-- Begin MATERIAL PROVIDED --

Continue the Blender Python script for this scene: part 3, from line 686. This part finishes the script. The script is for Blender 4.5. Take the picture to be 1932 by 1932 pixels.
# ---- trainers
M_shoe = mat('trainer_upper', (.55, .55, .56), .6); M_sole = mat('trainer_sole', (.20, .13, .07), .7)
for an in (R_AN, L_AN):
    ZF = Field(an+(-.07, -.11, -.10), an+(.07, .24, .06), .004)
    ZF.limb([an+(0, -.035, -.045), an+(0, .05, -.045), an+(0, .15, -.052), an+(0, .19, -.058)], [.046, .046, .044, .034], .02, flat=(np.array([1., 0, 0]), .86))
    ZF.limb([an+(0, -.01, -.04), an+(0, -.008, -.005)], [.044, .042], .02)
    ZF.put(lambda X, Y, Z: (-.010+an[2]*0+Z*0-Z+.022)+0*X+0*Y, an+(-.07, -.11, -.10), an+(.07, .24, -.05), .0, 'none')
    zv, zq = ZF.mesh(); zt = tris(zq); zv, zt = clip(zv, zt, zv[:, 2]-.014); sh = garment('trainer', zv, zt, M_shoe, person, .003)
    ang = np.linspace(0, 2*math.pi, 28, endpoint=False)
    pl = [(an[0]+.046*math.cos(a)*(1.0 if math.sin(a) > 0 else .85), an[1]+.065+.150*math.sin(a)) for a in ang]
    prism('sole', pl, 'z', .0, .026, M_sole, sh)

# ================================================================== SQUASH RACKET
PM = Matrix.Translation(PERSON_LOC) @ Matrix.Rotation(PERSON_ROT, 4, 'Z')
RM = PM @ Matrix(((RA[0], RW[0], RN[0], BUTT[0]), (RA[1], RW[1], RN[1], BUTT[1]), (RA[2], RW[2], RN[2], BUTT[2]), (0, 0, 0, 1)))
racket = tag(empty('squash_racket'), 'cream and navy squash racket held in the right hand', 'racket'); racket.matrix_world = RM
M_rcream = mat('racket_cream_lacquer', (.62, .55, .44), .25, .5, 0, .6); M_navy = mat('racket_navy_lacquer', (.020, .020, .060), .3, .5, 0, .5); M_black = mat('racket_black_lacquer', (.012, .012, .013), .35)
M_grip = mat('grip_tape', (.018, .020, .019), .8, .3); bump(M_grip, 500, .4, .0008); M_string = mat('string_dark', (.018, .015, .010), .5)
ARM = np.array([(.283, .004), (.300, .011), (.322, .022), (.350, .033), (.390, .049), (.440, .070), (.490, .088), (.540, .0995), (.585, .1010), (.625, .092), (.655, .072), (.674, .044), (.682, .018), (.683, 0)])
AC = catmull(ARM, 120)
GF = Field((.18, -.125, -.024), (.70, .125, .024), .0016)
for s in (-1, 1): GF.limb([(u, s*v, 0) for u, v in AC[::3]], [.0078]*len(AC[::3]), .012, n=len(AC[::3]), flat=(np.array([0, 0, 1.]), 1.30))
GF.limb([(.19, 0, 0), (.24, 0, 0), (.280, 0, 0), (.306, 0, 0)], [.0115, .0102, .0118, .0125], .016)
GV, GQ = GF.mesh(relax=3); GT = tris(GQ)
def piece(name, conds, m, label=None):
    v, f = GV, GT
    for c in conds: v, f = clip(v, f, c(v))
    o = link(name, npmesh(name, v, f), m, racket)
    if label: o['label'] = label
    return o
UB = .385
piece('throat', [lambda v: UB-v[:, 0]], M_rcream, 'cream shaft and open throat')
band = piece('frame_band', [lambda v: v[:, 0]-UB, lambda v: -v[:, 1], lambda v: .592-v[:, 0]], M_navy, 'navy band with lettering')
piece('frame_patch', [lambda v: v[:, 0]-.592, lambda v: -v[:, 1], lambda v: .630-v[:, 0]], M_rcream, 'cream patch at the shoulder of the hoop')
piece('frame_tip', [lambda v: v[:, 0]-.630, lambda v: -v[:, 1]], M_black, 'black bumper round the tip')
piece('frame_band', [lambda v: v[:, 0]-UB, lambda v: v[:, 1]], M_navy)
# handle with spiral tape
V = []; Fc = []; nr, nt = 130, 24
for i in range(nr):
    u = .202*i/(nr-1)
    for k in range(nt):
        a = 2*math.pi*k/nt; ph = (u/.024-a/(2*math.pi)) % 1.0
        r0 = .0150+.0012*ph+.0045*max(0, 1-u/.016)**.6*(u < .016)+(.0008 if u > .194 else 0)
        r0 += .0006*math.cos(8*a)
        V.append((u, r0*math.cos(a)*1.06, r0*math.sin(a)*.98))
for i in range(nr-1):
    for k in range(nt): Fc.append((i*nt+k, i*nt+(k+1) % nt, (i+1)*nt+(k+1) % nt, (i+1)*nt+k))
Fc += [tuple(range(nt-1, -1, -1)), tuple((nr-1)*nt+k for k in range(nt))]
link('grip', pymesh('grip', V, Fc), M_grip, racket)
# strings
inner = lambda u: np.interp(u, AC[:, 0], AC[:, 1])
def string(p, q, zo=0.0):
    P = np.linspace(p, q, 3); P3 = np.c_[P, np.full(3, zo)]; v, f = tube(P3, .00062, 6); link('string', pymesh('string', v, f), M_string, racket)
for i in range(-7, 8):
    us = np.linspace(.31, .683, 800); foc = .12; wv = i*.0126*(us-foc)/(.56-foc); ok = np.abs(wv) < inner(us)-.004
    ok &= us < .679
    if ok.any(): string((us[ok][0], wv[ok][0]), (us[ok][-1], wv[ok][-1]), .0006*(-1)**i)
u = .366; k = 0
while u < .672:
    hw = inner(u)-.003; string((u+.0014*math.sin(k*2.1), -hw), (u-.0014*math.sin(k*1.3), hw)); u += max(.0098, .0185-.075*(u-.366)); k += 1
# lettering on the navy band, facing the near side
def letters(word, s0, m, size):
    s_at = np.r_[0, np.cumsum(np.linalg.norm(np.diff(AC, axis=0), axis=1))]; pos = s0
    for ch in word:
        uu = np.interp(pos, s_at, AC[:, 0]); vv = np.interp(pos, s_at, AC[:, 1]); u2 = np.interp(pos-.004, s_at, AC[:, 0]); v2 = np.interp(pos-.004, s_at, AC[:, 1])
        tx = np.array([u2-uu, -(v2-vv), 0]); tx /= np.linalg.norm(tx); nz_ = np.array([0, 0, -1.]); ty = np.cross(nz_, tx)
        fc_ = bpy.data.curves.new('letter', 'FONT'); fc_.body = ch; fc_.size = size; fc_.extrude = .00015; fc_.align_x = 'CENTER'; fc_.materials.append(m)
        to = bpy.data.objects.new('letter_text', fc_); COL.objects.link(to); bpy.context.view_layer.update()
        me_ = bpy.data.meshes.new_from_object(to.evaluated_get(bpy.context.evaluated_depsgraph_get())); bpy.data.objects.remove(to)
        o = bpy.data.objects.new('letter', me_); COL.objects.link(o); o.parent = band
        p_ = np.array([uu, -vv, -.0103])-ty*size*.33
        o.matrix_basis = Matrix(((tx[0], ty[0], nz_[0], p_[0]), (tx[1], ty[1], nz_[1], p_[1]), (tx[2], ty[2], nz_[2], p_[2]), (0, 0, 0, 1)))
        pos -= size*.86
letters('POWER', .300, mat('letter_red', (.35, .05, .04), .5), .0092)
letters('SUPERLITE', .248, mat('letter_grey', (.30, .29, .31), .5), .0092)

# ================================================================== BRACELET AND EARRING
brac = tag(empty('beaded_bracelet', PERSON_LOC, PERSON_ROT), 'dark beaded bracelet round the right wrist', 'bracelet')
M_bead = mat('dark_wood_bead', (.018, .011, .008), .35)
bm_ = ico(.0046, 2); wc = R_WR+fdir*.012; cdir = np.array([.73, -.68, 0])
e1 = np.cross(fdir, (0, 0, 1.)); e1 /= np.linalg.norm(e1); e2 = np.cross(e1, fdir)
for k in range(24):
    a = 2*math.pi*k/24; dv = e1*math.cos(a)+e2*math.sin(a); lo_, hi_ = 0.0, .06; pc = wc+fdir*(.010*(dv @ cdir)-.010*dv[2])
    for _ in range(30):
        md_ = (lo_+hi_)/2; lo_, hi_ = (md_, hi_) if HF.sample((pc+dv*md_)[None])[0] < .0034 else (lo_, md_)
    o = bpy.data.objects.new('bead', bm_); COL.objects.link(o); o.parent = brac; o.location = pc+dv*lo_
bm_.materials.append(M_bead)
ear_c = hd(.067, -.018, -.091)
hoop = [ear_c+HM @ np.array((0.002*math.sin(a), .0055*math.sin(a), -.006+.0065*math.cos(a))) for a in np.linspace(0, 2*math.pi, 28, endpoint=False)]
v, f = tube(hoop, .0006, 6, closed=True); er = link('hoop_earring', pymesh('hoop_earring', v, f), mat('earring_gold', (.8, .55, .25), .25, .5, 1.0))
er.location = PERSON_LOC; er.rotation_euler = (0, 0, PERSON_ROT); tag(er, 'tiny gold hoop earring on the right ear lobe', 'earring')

-- End MATERIAL PROVIDED --

◆ INSTRUCTION ◆
Retype only the lines running from the top of the listing to the line that holds "prism('sole', pl, 'z', .0, .026, M_sole, sh)", both ends included.

◆ SOLUTION TO THIS TASK ◆
Continue the Blender Python script for this scene: part 3, from line 686. This part finishes the script. The script is for Blender 4.5. Take the picture to be 1932 by 1932 pixels.
# ---- trainers
M_shoe = mat('trainer_upper', (.55, .55, .56), .6); M_sole = mat('trainer_sole', (.20, .13, .07), .7)
for an in (R_AN, L_AN):
    ZF = Field(an+(-.07, -.11, -.10), an+(.07, .24, .06), .004)
    ZF.limb([an+(0, -.035, -.045), an+(0, .05, -.045), an+(0, .15, -.052), an+(0, .19, -.058)], [.046, .046, .044, .034], .02, flat=(np.array([1., 0, 0]), .86))
    ZF.limb([an+(0, -.01, -.04), an+(0, -.008, -.005)], [.044, .042], .02)
    ZF.put(lambda X, Y, Z: (-.010+an[2]*0+Z*0-Z+.022)+0*X+0*Y, an+(-.07, -.11, -.10), an+(.07, .24, -.05), .0, 'none')
    zv, zq = ZF.mesh(); zt = tris(zq); zv, zt = clip(zv, zt, zv[:, 2]-.014); sh = garment('trainer', zv, zt, M_shoe, person, .003)
    ang = np.linspace(0, 2*math.pi, 28, endpoint=False)
    pl = [(an[0]+.046*math.cos(a)*(1.0 if math.sin(a) > 0 else .85), an[1]+.065+.150*math.sin(a)) for a in ang]
    prism('sole', pl, 'z', .0, .026, M_sole, sh)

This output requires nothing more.